Just take a look around, two interesting resources I found are the wiki and a manufacturer. A moment's thought over these two pretty clearly shows that the manufacturer has chosen specific benchmarks (some the same as HardInfo and some different) that show their product in it's best light. They even tell you what they intend to measure by them ..... CPU and FPU speed, no more, no less. Don't lose sleep looking for more than that.

So there is part of the answer. The CPU benchmarks measure the processor speed in slightly different ways the only significance being that different processors will perform differently in the various tests. Ditto the FPU ones. This will be true of any benchmark routine that tests a system more complex than a few components.

Better or worse? General guidance is found over at tombuntu.

The thing I am carrying away from this bout of reading is from the wiki:

Manufacturers commonly report only those benchmarks (or aspects of benchmarks) that show their products in the best light. They also have been known to mis-represent the significance of benchmarks, again to show their products in the best possible light. Taken together, these practices are called bench-marketing.

So what you have in Hardinfo is just a set of standardised tests that haven't been specially selected by the manufacturer. And as for "day-to-day" computing .... again from the wiki

Ideally benchmarks should only substitute for real applications if the application is unavailable, or too difficult or costly to port to a specific processor or computer system. If performance is critical, the only benchmark that matters is the target environment's application suite.

Conclusion? In general terms better benchmarking means faster processing, but is not a guarantee that a system performing well under benchmarking will not be outperformed in IRL by a 'lesser' system more suited to its workload.

Reading through the various articles on HardInfo, it also seems the real intent is to monitor your system performance and degradation.

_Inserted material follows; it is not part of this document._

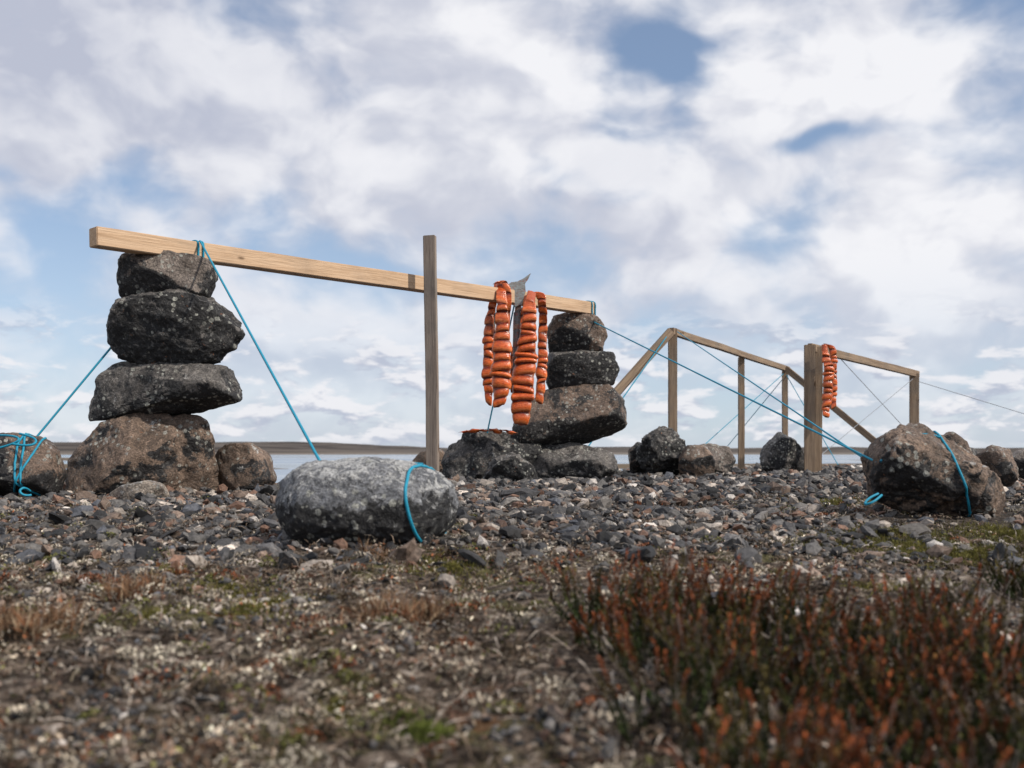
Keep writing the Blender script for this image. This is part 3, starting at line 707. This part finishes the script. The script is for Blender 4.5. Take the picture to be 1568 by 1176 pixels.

This is the only circumstance under which the benchmarks can actually be reliably interpreted, when run on the same hardware etc.

I arrived here wondering why my Ryzen 5950X was sometimes showing at the top of the benchmarks (the ones with various generic hardware used as comparison within hardinfo) and sometimes at the bottom, and if by any chance some benchmarks are by time (lower is better) rather than speed (higher is better).

The link from @champion-runner indicates that, indeed, some metrics go in one direction and others in the other (and, frankly, I find that quite annoying). However, I believe that the information on the linked page is stale.

Looking into the source code (for which the trickiest part was to find the right version), I see that the authors actually added some highlight note / comments, but I cannot see it in the GUI (bug?). In any case, here are the comments for each benchmark:

The ordering for the "CPU ZLib" benchmark seems wrong: according to the code comment (and the source code: zlib.c#L64), it should be higher == better. Instead, when I load the system with other tasks to make the benchmark worse, the result is higher (e.g. from 5.4 to 6.0), and it seems what is reported is elapsed time in seconds. Despite the sleuthing below, is it possible that I have the wrong source version afterall, or that Debian/Ubuntu maintainers have done some patching that I missed?

References

(Bit of detective work - perhaps there is a faster way to get the proper repo?)

• Relevant Ubuntu repo: ubuntu/.../hardinfo and version 0.5.1+git20180227-2.1build1, according to apt policy hardinfo on Ubuntu 22.04.
• Original source and commit: lpereira/hardinfo@3d78bd2, found by looking at the changelog from ubuntu/.../hardinfo...tar.xz
• Code with the comments in that version of the source benches.c#L87.